Task goal:
Repeat exactly the lines from the start through the line with "R = math.radians", both ends included.
§ §
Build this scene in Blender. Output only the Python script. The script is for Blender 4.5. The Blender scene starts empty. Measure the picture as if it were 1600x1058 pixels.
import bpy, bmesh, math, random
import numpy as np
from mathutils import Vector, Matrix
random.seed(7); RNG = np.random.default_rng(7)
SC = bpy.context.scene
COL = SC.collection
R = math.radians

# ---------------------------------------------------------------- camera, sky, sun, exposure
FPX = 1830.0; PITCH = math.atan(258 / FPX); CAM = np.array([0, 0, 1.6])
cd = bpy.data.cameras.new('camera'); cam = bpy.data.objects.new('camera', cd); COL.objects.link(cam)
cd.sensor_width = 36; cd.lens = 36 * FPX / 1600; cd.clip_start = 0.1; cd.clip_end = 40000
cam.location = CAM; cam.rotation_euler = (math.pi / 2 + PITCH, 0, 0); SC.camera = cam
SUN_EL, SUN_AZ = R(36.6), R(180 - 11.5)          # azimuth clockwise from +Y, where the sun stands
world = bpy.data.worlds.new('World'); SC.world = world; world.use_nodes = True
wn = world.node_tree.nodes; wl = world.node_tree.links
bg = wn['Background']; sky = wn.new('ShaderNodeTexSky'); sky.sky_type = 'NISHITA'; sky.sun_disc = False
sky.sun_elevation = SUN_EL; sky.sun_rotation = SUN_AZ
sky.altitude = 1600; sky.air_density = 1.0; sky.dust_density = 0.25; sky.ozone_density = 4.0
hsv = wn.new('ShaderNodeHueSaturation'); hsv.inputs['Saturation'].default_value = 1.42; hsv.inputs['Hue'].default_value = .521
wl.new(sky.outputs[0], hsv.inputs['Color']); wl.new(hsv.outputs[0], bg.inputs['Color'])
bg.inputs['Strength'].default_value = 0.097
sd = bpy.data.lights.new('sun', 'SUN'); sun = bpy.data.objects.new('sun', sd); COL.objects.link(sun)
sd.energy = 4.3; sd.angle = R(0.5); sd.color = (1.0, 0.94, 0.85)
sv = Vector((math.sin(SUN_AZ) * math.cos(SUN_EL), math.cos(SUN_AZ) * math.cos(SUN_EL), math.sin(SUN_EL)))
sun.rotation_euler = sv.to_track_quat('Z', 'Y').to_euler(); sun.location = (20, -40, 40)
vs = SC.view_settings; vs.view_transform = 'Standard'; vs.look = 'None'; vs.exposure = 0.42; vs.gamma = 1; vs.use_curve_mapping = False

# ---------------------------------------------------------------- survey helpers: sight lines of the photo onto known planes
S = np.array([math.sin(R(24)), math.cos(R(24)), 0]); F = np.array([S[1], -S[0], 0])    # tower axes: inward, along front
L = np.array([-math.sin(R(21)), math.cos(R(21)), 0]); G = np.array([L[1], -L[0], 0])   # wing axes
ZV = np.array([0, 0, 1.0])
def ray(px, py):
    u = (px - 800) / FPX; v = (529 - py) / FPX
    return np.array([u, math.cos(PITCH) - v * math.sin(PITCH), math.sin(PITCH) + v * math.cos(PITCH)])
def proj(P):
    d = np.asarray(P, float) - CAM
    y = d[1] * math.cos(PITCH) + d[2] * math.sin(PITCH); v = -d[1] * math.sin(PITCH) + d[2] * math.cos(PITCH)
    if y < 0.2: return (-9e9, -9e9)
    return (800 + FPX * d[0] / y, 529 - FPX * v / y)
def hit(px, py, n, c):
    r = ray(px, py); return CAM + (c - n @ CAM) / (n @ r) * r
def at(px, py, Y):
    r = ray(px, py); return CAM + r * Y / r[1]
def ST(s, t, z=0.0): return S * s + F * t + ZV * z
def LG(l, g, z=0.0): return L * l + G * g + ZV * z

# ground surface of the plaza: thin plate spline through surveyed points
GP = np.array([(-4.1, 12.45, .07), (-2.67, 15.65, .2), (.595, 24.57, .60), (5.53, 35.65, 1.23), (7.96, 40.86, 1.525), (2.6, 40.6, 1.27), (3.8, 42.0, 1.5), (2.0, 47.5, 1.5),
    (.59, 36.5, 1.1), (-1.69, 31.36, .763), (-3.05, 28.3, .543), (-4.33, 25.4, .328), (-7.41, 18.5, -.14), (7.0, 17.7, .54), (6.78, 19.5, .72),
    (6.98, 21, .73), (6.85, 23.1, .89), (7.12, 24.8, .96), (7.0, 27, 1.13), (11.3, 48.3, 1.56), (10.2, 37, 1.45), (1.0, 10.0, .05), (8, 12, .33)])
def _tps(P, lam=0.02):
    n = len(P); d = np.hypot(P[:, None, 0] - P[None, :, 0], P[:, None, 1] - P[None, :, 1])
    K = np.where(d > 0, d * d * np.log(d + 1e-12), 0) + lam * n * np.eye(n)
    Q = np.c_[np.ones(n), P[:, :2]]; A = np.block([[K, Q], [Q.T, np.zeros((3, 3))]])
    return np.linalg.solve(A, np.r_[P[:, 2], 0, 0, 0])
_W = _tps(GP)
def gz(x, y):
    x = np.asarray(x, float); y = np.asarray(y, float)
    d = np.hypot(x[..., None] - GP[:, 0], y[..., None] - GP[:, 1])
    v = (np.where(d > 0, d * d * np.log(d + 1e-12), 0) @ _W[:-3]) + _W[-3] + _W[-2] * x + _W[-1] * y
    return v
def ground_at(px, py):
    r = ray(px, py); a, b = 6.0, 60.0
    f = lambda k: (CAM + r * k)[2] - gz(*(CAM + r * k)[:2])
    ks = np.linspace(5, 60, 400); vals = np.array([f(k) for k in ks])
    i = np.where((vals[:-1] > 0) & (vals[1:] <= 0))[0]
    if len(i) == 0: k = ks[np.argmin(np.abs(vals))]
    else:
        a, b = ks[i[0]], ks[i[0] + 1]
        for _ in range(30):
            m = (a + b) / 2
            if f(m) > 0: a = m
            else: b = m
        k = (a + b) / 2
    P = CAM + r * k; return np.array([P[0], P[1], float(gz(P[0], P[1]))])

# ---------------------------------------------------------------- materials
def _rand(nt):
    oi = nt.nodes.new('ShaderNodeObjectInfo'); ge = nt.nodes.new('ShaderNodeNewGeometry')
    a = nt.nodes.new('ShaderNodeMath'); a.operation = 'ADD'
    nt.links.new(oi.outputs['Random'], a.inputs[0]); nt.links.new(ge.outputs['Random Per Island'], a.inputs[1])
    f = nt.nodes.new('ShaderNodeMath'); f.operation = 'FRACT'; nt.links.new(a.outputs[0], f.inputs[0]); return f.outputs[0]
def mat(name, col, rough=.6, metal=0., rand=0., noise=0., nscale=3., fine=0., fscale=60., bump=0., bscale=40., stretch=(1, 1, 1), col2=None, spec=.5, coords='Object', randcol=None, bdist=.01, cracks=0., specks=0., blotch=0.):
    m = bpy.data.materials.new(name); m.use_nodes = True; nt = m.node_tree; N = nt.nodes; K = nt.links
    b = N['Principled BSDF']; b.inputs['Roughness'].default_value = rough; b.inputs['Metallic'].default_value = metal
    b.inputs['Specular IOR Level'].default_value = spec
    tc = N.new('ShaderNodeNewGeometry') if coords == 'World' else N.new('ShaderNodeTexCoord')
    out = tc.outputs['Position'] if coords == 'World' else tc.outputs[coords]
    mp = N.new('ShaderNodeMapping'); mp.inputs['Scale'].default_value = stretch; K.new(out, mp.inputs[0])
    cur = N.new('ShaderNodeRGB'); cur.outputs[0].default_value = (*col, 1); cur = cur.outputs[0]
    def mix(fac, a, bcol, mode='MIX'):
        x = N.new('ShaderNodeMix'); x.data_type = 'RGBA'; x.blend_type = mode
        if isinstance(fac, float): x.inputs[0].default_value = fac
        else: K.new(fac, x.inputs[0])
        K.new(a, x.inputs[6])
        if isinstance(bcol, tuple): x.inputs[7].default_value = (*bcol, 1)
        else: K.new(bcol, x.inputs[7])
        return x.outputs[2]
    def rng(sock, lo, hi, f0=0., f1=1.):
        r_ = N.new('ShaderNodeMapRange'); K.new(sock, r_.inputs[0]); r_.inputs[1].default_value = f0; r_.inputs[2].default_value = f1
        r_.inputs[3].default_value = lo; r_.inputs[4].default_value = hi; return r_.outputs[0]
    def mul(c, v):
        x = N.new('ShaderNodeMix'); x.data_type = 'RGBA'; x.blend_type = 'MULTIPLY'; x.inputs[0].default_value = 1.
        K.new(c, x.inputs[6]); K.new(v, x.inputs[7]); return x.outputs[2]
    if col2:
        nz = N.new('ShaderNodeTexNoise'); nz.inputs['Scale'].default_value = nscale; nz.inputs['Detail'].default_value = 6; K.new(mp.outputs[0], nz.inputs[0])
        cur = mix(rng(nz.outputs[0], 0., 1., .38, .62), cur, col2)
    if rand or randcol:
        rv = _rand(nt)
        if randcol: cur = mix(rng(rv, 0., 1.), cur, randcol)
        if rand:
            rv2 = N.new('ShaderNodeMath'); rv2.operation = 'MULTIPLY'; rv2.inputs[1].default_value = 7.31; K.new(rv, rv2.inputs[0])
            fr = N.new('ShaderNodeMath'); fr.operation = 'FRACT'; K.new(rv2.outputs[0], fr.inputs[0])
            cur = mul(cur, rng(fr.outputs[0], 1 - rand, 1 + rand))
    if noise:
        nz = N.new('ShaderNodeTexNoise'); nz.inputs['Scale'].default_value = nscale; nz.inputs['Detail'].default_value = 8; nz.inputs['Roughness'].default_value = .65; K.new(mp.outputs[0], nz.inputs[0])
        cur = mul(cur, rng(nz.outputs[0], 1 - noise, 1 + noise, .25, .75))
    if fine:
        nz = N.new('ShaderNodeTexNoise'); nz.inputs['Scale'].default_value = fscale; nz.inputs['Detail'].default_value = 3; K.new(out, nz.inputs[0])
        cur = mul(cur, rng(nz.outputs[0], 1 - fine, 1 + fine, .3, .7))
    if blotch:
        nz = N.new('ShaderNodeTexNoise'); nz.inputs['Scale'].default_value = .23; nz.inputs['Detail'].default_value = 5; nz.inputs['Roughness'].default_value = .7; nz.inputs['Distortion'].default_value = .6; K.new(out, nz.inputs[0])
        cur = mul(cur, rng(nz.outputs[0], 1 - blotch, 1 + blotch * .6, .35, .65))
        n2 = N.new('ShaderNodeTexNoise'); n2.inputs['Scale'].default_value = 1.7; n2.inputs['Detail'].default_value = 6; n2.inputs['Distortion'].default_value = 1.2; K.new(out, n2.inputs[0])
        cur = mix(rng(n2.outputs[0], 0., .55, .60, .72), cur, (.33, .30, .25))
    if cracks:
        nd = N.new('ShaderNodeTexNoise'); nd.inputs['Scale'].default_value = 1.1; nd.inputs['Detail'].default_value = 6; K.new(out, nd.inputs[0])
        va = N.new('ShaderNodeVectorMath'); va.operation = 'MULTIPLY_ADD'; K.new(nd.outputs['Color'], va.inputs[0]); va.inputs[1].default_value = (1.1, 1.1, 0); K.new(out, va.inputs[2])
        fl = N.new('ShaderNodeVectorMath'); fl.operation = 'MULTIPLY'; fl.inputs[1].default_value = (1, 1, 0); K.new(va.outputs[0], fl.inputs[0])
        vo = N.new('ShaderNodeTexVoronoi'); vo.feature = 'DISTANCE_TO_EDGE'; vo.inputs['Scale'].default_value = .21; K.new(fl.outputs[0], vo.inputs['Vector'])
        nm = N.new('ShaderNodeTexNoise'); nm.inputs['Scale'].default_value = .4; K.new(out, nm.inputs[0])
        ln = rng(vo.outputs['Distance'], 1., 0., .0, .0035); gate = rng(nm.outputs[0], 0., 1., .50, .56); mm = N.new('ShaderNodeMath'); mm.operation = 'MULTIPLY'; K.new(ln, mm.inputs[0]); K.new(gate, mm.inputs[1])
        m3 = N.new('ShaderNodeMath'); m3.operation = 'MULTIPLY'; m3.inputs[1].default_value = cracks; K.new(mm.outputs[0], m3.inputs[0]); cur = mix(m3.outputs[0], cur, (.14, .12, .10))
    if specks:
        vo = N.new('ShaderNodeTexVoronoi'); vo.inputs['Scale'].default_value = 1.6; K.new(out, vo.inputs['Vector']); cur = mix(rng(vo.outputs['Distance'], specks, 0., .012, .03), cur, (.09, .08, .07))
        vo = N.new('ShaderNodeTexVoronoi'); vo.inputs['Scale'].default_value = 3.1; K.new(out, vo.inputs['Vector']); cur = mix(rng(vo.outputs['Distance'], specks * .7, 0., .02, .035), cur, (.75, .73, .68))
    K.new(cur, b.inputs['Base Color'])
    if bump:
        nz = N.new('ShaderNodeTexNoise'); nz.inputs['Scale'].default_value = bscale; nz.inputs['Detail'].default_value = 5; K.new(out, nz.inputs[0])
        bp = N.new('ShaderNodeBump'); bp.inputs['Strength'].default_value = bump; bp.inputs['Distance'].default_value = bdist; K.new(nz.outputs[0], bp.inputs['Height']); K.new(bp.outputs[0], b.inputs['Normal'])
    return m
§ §
Result of the exercise:
Build this scene in Blender. Output only the Python script. The script is for Blender 4.5. The Blender scene starts empty. Measure the picture as if it were 1600x1058 pixels.
import bpy, bmesh, math, random
import numpy as np
from mathutils import Vector, Matrix
random.seed(7); RNG = np.random.default_rng(7)
SC = bpy.context.scene
COL = SC.collection
R = math.radians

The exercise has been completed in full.